In mijn hoofd dwaalde ik verder: "Het is niet nodig zo gretig aan mij te vertellen dat jij alle boxjes hebt aangetikt en dat je dus een succes hebt gemaakt van jezelf. Ik geloof je toch niet!" Mijn innerlijke belhamel.

Maar ik werd ook droef. De man met het mooie hoofd bleef vooral het mooie vertellen. Ik heb inmiddels ook boxjes aangetikt: die van het huis en de partner. Maar sinds de crisis ervaar ik die niet langer alleen meer als nest, maar ook als kooi. Omdat ik niet meer zo 'weg' kan, op ontdekking, hoe kleinschalig ook, omdat ik niet zomaar meer ergens kan landen en daar uren door kan brengen. Omdat ik niet meer zo circus kan zijn, wat je vanuit spiritueel perspectief 'mijn element' kan noemen: mijn rusteloze aard die eeuwig nieuwsgierig ronddoolt, zichzelf verplaatst, vele vormen uitprobeert, de ontmoeting aangaat, aftast wat er gevoeld wordt, eindeloos observeert en sponst. Ik houd vol omdat ik hoop dat het straks weer verandert, dat we wel weer gezond samen gaan zijn.

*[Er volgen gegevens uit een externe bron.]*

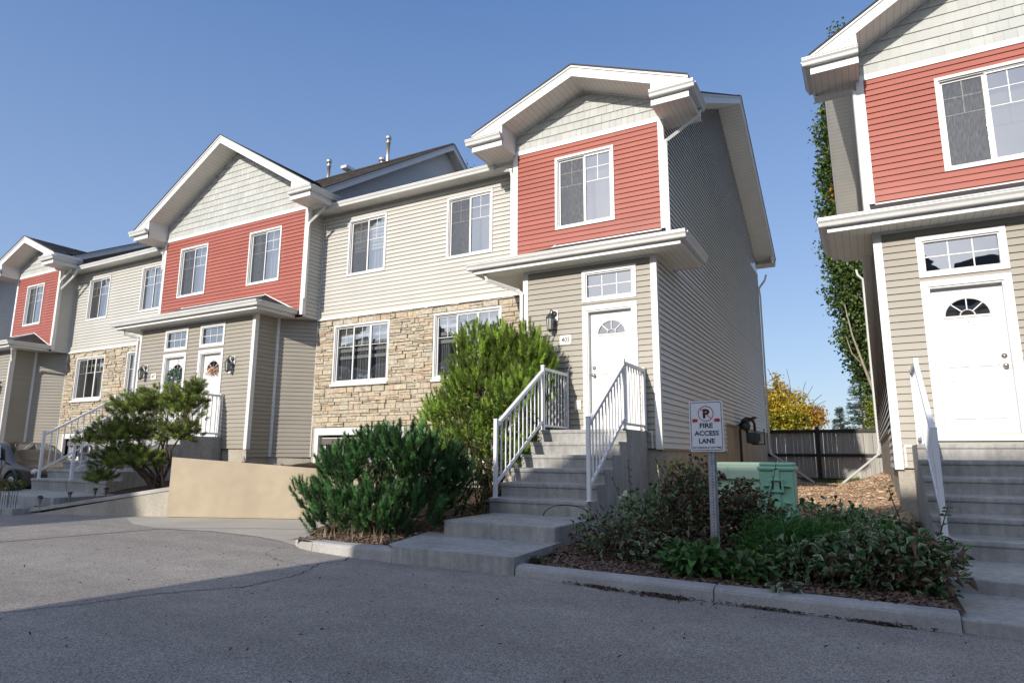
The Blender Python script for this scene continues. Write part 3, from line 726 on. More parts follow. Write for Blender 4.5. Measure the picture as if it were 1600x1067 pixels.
def recess(root, x0, x1, dz, wins_up, wins_low, P, jut=.0, basement=None):
    fm = front(YM); mb = MB(); hs = [w[:4] for w in wins_up]
    siding(mb, fm, ZS+dz+.035, 7.40+dz, x0, x1, hs); mb.build('upper_wall', m_cream, root)
    for w in wins_up: window(root, fm, *w[:4], **w[4])
    st = MB(); hl = [(w[0]-.0,w[1]+.0,w[2]-.06,w[3]) for w in wins_low]
    if basement: hl = hl
    stones(st, fm, 1.775+dz, ZS+dz, x0, x1, hl)
    bk = MB(); st.build('stone_wall', m_stone, root)
    # joint bed behind the stones with the windows left open
    zc = sorted({1.775+dz, ZS+dz}|{h[i] for h in hl for i in (2,3)})
    for za, zb in zip(zc, zc[1:]):
        for p, q in spans(x0, x1, za, zb, hl): bk.poly([fm(p,za,.008), fm(q,za,.008), fm(q,zb,.008), fm(p,zb,.008)])
    bk.build('stone_bedding', m_grout, root)
    for w in wins_low: window(root, fm, *w[:4], **w[4])
    tr = MB(); slab(tr, fm, x0, x1, ZS+dz, ZS+dz+.035, 0, .04); slab(tr, fm, x0, x1, ZS+dz-.03, ZS+dz, .055, .07)
    for h in hl: slab(tr, fm, h[0]-.015, h[1]+.015, h[2]-.0, h[2]+.058, .0, .085)
    tr.build('belt_trim', m_white, root)
    # eave
    ye = 11.46; zg = 7.34+dz
    G = MB(); gutter(G, (x0-.05,ye,zg), (x1+.12,ye,zg), (0,-1,0)); G.build('eave_gutter', m_gutter, root)
    F = MB(); F.box(x0, x1, ye, ye+.03, 7.355+dz, 7.5+dz); F.build('eave_fascia', m_white, root)
    SO = MB(); SO.poly([(x0,ye+.03,7.362+dz),(x1,ye+.03,7.362+dz),(x1,YM,7.362+dz),(x0,YM,7.362+dz)]); SO.build('eave_soffit', m_soffx, root)
def vent_pipe(ro, x, y, z0, z1, r=.075, hood=True):
    mb = MB(); mb.lathe([(r*1.5,z0),(r*1.25,z0+.1),(r,z0+.12),(r,z1-.32),(r*1.3,z1-.31),(r*1.3,z1-.24),(r*.85,z1-.23),(r*.85,z1-.16),(r*1.5,z1-.15),(r*1.5,z1-.05),(r*1.2,z1),(0,z1+.005)], (x,y,0), 16)
    mb.build('vent_pipe', m_vent, ro)
CURT = [(0.,.16),(.62,1.)]
def closure(root, x0, x1, dz, ytop=7.3):
    """party walls, back wall, floors and an inner partition, so rooms behind the glass are dark"""
    mb = MB(); a, b = x0+.03, x1-.03
    mb.box(a, b, YR-.1, YR, -.2, 7.5+dz); mb.box(a, b, YM+2.6, YM+2.7, -.2, 7.5+dz)
    mb.box(a, b, YM+.05, YR-.1, 4.45+dz, 4.6+dz); mb.box(a, b, YM+.02, YR-.1, 7.38+dz, 7.45+dz); mb.box(a, b, YM+.05, YR-.1, 1.35, 1.5)
    mb.box(a, a+.06, YM+.06, YR, -.2, 7.4+dz); mb.box(b-.06, b, YM+.06, YR, -.2, 7.4+dz)
    mb.build('interior', m_int, root)
def bay_closure(root, xb1, xb2, xe1, xe2, dz):
    mb = MB(); mb.box(xe1+.1, xe2-.1, YE+1.7, YE+1.75, 1.2+dz, 4.5+dz); mb.box(xe1+.1, xe2-.1, YE+.04, YE+1.7, 4.45+dz, 4.49+dz); mb.box(xe1+.1, xe2-.1, YE+.1, YE+1.7, 1.3+dz, 1.35+dz)
    mb.box(xe1+.1, xe1+.14, YE+.04, YE+1.7, 1.2+dz, 4.5+dz); mb.box(xe2-.14, xe2-.1, YE+.04, YE+1.7, 1.2+dz, 4.5+dz)
    mb.build('entry_interior', m_int, root)

W2 = dict(panes=2, grid='slider')
# ---- end townhouse with red bay (house 405)
def house_405():
    x1, x2, e1, e2 = -6.16, -2.96, -5.49, -2.96
    r = thing('end_townhouse', 'end townhouse with single red bay, 405 number plate and stone lower front', 'house', (-7.5,YM,0))
    P = dict(apex=8.484-7.423+.02, mslope=.516, roof_obj=None)
    bay_block(r, x1, x2, e1, e2, False, True, 0, P, [(-5.205,-3.94,5.595,7.147,dict(panes=2,shade=True))],
        [dict(u0=-4.31,u1=-3.30,zb=1.60,zt=3.745,tz0=3.815,tz1=4.41)], [(-4.88,3.56)])
    number_plate(r, front(YE), -4.64, 3.17, '405')
    ol = MB(); slab(ol, front(YE), -4.475,-4.355,1.9,2.07,.0,.03); oo = ol.build('outlet_box', m_vinyl, r)
    ol = MB(); slab(ol, front(YE), -4.455,-4.375,1.92,2.05,.03,.04); ol.build('outlet_cover', m_jamb, oo)
    gable_front(r, P, x1, x2, .40, 0, .70, .66)
    main_roof(r, -6.9, -2.35, .516, 7.69+.516*.35, y0=11.3, rakeR=-2.35, wallR=x2)
    side_wall(r, x2, 1, ZL, 0, .516, 7.69, ZL+6*.1016+.05, m_side, 15.9)
    canopy(r, -6.39, -2.42, x1, x2, False, True, 0, x1, x2, e1, e2)
    U = (5.585,7.09)
    recess(r, -12.27, x1, 0, [(-11.36,-10.11,*U,dict(panes=2,curtain=[(.55,1.)],blind=('shade',.62))), (-8.28,-7.03,*U,dict(panes=2,shade=True))],
        [(-11.68,-9.88,2.83,4.335,dict(panes=3,grid='triple',blind=('zebra',.62),curtain=[(0,.22),(.36,.62),(.72,1.)],screen=())), (-8.58,-6.77,2.80,4.33,dict(panes=3,grid='triple',blind=('zebra',.5),curtain=[(.0,.18),(.42,1.)],screen=()))], P)
    main_roof(r, -12.0, -6.85, .516, 7.475, y0=11.36, name='recess_roof')
    closure(r, -12.2, x2, 0); bay_closure(r, x1, x2, e1, e2, 0)
    mb = foundation(r, [(x1,YM),(-5.6,11.0),(e1+.02,YE+.03),(e2-.012,YE+.03)], ZL+.02)
    mb.poly([(x2-.012,YE+.03,-.3),(x2-.012,YR,-.3),(x2-.012,YR,ZL+.66),(x2-.012,15.9,ZL+.66),(x2-.012,15.9,ZL+.02),(x2-.012,YE+.03,ZL+.02)])
    mb.build('foundation', m_conc, r)
    st = MB(); slab(st, rside(x2), 15.86, 15.93, ZL, ZL+.66, 0, .02); slab(st, rside(x2), YE, 15.9, ZL-.03, ZL+.005, 0, .02); slab(st, rside(x2), 15.9, YR, ZL+.62, ZL+.655, 0, .02); corner(st, x2, YR, 1.85, 7.42, 1, 1)
    st.build('starter_strip', m_tan, r)
    # basement wall below the stone with two wells
    fm = front(YM); b = MB(); bw = [(-12.0,-9.45,.95,1.58),(-8.85,-6.4,.95,1.58)]
    zc = [0,.95,1.58,1.77]
    for za, zb in zip(zc, zc[1:]):
        for p, q in spans(-12.27,x1,za,zb,bw): b.poly([fm(p,za,0), fm(q,za,0), fm(q,zb,0), fm(p,zb,0)])
    b.build('basement_wall', m_conc, r)
    t = MB()
    for a, c, z0, z1 in bw:
        slab(t, fm, a-.13, c+.13, z1, z1+.17, 0, .06); slab(t, fm, a-.13, a, .45, z1, 0, .055); slab(t, fm, c, c+.13, .45, z1, 0, .055)
        for q in (a, c): t.poly([fm(q,z0,0), fm(q,z1,0), fm(q,z1,-.3), fm(q,z0,-.3)])
        t.poly([fm(a,z1,0), fm(c,z1,0), fm(c,z1,-.3), fm(a,z1,-.3)])
    t.build('basement_trim', m_white, r)
    fi = FR((0,YM+.10,0),(1,0,0),(0,-1,0))
    for a, c, z0, z1 in bw: window(r, fi, a+.01, c-.01, z0, z1-.06, panes=4, grid='none', screen=())
    G = MB(); G.box(-2.30,-2.2,YR+.5,YR+.61,7.54,7.66)
    downspout(r, [(-2.27,11.38,7.53),(-2.3,11.33,7.40),(-2.90,11.24,7.0),(-2.905,11.205,6.9),(-2.905,11.205,5.2)])
    downspout(r, [(-6.75,11.36,7.42),(-6.7,11.3,7.25),(-6.24,11.2,7.13),(-6.21,11.2,7.0),(-6.21,11.2,4.95)])
    downspout(r, [(-6.2,10.1,4.58),(-6.17,10.15,4.42),(-5.62,10.39,4.2),(-5.53,10.36,4.1),(-5.53,10.36,.5)])
    downspout(r, [(-2.7,23.4,7.42),(-2.75,23.3,7.2),(-2.92,23.1,6.9),(-2.90,23.12,6.6),(-2.90,23.12,1.4),(-2.86,23.05,1.2),(-1.5,21.3,.36)])
    return r
m_side = mat('greige_siding', (.72,.71,.675), .45, noise=(1.2,.04), island=.03, bump=(3,.05,.004,(1.2,1.2,160)))

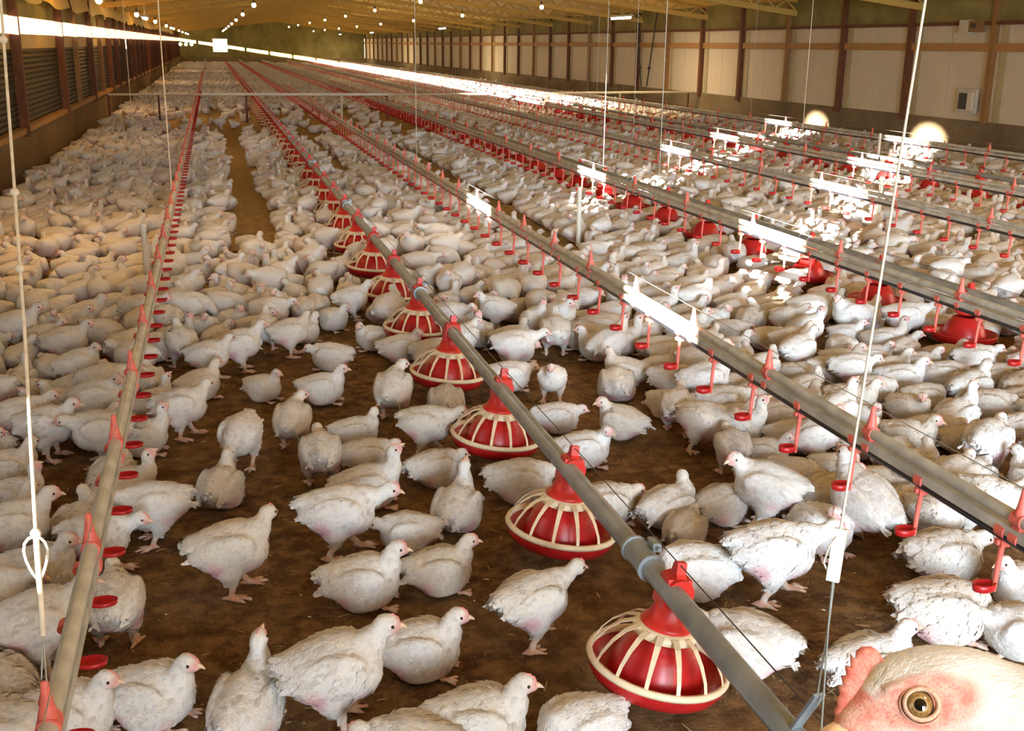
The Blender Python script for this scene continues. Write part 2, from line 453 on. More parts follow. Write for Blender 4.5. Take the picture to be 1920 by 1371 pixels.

En ja natuurlijk, ik ben nog altijd dat circus, dat circus zit in mij, maar het heeft zich wel drastisch moeten verkleinen. De afstanden die ik kan maken, zijn bedroevend sober, wat moet ik met mijn aangeboren hang naar lijnen trekken, onderweg zijn, vervoerd worden? Hen troosten met zo'n filmpje? Met het feit dat man twee nu tenminste toch kalmer is dan hij was?
Nee, mijn aangeboren nomade kan je niet troosten met dat soort 'informatie'. Informatie is sowieso niet te vergelijken met de prikkels die je opvangt wanneer je met anderen avonturen aangaat. Mijn fiets, mijn benen en mijn potloden zijn aardig van dienst momenteel, maar ik mis de tenten en de caravans om mij heen, de mensen die passeren, de mensen die mij kleuren. De mensen die mij eraan herinneren dat ik meer ben dan woorden en online representaties, de mensen die wonderlijk zijn.